24. Başvurucu, Bakanlık görüşüne karşı beyanında 5271 sayılı Kanun'un 141. maddesindeki tazminat yolunun etkili bir yol olmadığını belirtmiş ve başvuru dilekçesindeki iddialarını yinelemiştir.
2. Değerlendirme
25. Anayasa'nın "Kişi hürriyeti ve güvenliği" kenar başlıklı 19. maddesinin birinci fıkrası ile üçüncü fıkrasının birinci cümlesi şöyledir:
"Herkes, kişi hürriyeti ve güvenliğine sahiptir.
...
Suçluluğu hakkında kuvvetli belirti bulunan kişiler, ancak kaçmalarını, delillerin yokedilmesini veya değiştirilmesini önlemek maksadıyla veya bunlar gibi tutuklamayı zorunlu kılan ve kanunda gösterilen diğer hallerde hâkim kararıyla tutuklanabilir."
26. Anayasa Mahkemesi, olayların başvurucu tarafından yapılan hukuki nitelendirmesi ile bağlı olmayıp olay ve olguların hukuki tavsifini kendisi takdir eder (Tahir Canan, B. No: 2012/969, 18/9/2013, § 16). Başvurucunun iddialarının tutuklamanın hukuki olmadığına yönelik olduğu değerlendirilmiş ve Anayasa'nın 19. maddesinin üçüncü fıkrası bağlamındaki kişi hürriyeti ve güvenliği hakkı kapsamında incelenmesi gerektiği sonucuna varılmıştır.
27. Anayasa Mahkemesi tutuklamaya konu davanın kesinleşmiş olması hâlinde başvurucuların tutuklamanın hukuka aykırı olduğu iddiasına yönelik olarak 5271 sayılı Kanun'un 141. maddesinin (1) numaralı fıkrasının (a) bendi kapsamında tazminat davası açabileceğini belirtmiş ve anılan iddiayı başvuru yollarının tüketilmemesi nedeniyle kabul edilemez bulmuştur (Reşat Ertan, B. No: 2013/5700, 15/4/2015, § 26; Ömer Köse, B. No: 2014/12036, 16/11/2016, § 34; Eyyüp Güneş [GK], B. No: 2017/28308, 21/10/2021, § 88; Murat Ağırel ve diğerleri [GK], B. No: 2020/11655, 7/4/2022, §§ 23-26). Başvurucu, terör örgütüne üye olma suçundan tutuklanmıştır. Yapılan yargılama sonucunda da başvurucunun bu suçtan beraatine karar verilmiş ve bu karar kesinleşmiştir. Somut olayda kesinleşmiş bir hüküm bulunduğundan başvurucunun tutuklama tedbiri açısından 5271 sayılı Kanun'un 141. maddesinin (1) numaralı fıkrasının (a) bendinde düzenlenen tazminat yoluna başvurabilmesi mümkündür. Nitekim başvurucunun açtığı tazminat davası ilk derece mahkemesinde derdesttir. Başvurucunun bu tazminat yolunu tüketip bu yoldan herhangi bir sonuç elde edememesi üzerine tekrar başvuruda bulunması mümkündür.

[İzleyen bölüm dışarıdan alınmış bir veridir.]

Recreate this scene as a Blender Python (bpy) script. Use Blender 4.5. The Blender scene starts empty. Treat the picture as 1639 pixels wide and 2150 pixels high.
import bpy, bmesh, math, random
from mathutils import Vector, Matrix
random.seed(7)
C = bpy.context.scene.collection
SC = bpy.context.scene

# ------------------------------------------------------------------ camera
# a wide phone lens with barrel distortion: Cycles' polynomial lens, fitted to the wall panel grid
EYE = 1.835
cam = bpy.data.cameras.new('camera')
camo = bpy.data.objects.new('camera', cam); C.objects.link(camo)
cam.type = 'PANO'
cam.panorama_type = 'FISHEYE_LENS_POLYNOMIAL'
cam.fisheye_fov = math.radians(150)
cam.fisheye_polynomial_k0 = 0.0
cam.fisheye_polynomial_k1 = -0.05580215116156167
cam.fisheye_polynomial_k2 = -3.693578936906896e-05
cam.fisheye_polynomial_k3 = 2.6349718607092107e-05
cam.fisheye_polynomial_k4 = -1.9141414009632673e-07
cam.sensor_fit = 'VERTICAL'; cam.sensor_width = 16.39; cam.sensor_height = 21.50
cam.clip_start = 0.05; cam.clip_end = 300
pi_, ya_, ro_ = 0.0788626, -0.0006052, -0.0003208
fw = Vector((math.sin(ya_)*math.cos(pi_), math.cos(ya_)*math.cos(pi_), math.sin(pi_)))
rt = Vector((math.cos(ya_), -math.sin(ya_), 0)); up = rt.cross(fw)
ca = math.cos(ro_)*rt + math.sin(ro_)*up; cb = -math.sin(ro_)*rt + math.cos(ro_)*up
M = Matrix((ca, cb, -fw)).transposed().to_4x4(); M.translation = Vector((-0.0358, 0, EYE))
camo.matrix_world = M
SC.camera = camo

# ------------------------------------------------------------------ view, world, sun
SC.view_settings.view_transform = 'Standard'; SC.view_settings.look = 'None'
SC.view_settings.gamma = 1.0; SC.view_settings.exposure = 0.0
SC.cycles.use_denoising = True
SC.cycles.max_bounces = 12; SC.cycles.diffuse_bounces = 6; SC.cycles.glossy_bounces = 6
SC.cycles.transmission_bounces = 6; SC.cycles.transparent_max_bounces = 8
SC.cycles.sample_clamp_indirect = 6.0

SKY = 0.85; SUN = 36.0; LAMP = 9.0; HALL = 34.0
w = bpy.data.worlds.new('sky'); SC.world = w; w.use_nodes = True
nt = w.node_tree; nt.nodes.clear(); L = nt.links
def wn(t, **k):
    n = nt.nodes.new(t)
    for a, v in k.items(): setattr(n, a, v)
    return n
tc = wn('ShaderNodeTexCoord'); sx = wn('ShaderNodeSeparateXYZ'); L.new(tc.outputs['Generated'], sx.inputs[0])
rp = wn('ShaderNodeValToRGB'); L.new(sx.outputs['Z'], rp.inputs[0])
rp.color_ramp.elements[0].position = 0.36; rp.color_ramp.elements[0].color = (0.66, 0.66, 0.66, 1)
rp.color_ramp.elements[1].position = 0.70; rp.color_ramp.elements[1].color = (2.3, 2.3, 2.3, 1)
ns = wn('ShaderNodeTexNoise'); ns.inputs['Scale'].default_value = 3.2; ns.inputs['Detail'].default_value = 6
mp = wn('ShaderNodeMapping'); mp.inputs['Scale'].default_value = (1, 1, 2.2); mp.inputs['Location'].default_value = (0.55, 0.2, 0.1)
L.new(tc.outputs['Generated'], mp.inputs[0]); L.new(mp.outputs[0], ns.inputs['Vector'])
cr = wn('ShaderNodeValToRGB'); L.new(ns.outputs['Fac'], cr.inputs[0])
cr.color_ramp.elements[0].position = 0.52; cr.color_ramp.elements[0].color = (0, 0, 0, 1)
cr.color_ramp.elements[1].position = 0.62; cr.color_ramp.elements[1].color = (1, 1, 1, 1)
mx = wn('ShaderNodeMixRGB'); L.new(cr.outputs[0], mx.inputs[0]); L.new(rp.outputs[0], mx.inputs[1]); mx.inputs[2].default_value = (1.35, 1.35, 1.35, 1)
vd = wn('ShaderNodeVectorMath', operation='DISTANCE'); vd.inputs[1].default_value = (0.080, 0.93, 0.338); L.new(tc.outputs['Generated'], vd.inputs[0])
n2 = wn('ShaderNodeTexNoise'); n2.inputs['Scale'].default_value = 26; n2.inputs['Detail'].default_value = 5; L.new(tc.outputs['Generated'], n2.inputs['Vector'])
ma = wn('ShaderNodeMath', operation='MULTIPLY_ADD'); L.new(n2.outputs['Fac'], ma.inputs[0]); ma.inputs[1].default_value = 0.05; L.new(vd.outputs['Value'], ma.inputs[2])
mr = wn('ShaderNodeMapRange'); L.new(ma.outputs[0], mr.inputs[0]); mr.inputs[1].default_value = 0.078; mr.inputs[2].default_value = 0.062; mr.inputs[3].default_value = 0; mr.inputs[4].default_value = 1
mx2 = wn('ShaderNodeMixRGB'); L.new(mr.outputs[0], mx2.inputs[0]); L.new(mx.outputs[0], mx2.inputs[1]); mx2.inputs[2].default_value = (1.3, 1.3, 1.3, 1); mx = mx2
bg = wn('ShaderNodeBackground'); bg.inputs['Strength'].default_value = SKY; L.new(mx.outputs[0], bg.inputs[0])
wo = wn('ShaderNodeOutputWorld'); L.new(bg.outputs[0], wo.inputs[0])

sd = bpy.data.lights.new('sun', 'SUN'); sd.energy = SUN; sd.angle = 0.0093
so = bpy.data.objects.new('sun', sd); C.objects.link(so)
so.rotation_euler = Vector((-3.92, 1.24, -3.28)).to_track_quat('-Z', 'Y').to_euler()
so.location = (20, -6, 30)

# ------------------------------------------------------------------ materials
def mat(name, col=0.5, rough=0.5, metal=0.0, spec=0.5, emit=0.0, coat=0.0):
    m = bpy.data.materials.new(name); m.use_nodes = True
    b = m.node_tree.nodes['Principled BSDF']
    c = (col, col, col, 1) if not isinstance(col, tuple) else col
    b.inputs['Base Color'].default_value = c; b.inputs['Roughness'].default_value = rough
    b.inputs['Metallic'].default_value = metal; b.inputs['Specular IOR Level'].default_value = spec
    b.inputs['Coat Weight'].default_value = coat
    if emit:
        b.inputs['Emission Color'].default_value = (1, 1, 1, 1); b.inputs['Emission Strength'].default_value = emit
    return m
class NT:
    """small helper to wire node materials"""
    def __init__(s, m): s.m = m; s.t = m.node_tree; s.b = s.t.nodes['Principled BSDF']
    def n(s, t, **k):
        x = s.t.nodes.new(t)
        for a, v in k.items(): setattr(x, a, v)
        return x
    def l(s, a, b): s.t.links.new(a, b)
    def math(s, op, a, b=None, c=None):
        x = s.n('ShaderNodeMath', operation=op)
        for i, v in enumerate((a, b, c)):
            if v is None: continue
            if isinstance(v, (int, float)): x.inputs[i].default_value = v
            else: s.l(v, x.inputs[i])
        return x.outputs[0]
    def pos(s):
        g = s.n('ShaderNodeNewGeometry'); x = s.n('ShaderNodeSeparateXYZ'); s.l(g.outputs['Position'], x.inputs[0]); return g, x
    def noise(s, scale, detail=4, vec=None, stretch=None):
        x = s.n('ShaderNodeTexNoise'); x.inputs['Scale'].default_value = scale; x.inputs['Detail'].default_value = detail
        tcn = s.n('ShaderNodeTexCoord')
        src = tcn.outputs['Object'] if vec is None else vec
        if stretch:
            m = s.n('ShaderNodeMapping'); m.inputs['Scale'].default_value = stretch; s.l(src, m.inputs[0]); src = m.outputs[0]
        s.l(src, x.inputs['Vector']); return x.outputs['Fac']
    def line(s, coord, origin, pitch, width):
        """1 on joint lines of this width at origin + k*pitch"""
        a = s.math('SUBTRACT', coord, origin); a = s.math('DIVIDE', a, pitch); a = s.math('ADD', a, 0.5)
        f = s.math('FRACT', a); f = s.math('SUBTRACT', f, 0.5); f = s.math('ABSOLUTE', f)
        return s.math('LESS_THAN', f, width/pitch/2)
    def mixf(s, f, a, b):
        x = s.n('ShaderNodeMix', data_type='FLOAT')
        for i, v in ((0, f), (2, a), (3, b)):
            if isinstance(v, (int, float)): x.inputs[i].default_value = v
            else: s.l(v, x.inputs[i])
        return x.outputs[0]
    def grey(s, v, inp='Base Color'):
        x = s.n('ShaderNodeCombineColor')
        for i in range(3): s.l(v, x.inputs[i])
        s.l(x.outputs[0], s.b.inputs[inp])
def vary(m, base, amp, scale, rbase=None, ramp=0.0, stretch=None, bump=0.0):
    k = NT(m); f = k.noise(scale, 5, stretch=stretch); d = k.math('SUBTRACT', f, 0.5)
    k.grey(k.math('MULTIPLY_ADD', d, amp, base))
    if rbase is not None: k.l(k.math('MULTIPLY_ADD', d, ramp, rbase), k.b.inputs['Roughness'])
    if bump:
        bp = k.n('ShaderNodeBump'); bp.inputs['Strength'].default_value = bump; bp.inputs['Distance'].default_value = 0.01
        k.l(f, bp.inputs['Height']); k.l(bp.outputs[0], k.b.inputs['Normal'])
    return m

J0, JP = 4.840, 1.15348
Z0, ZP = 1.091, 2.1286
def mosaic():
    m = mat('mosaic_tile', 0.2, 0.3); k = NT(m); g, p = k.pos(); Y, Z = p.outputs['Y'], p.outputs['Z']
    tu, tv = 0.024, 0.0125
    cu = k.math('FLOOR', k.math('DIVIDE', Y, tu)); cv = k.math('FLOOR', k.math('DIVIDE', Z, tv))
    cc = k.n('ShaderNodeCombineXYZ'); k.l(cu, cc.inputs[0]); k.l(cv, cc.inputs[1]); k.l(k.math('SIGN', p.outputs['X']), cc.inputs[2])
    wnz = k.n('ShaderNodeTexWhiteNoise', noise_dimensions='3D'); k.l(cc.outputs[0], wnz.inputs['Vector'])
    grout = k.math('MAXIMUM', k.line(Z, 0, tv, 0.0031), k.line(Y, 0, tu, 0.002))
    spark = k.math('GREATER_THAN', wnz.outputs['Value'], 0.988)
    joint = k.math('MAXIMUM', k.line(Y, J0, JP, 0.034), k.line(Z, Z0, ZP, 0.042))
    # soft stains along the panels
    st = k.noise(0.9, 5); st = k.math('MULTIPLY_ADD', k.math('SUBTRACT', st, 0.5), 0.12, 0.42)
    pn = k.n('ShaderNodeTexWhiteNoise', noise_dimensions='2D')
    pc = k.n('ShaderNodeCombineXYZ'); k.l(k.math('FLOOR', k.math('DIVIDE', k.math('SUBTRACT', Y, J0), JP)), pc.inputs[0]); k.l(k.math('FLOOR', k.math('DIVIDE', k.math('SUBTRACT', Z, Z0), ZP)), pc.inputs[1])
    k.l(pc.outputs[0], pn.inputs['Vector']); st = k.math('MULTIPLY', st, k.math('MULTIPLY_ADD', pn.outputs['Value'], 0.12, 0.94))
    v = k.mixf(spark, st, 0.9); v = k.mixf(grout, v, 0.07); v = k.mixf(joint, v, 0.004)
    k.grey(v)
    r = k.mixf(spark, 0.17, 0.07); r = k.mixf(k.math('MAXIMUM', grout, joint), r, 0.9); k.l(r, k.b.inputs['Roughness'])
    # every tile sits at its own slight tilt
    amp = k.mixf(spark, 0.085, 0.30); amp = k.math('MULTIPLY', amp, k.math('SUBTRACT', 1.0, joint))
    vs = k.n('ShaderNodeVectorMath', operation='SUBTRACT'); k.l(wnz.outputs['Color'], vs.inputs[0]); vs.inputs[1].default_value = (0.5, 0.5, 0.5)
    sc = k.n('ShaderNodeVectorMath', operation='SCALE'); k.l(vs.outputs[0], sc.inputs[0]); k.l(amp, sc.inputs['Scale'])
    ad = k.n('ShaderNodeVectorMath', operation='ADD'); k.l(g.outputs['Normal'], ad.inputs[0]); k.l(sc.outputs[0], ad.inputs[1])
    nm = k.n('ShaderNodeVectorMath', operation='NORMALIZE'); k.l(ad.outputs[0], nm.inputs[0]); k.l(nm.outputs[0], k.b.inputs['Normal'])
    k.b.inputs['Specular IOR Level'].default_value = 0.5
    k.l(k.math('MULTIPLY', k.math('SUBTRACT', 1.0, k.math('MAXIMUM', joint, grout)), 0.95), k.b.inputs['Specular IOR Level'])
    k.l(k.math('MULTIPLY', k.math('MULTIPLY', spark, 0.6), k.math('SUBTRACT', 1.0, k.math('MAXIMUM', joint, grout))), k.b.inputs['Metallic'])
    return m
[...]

28. Açıklanan gerekçelerle başvurunun başvuru yollarının tüketilmemesi nedeniyle kabul edilemez olduğuna karar verilmesi gerekir.
V. HÜKÜM
Açıklanan gerekçelerle;
A. Adli yardım talebinin KABULÜNE,
B. Tutuklamanın hukuki olmaması dolayısıyla kişi hürriyeti ve güvenliği hakkının ihlal edildiğine ilişkin iddianın başvuru yollarının tüketilmemesi nedeniyle KABUL EDİLEMEZ OLDUĞUNA,
C. 12/1/2011 tarihli ve 6100 sayılı Hukuk Muhakemeleri Kanunu’nun 339. maddesinin (2) numaralı fıkrası uyarınca tahsil edilmesi mağduriyetine neden olacağından adli yardım talebi kabul edilen başvurucunun yargılama giderlerini ödemekten TAMAMEN MUAF TUTULMASINA 20/10/2022 tarihinde OYBİRLİĞİYLE karar verildi.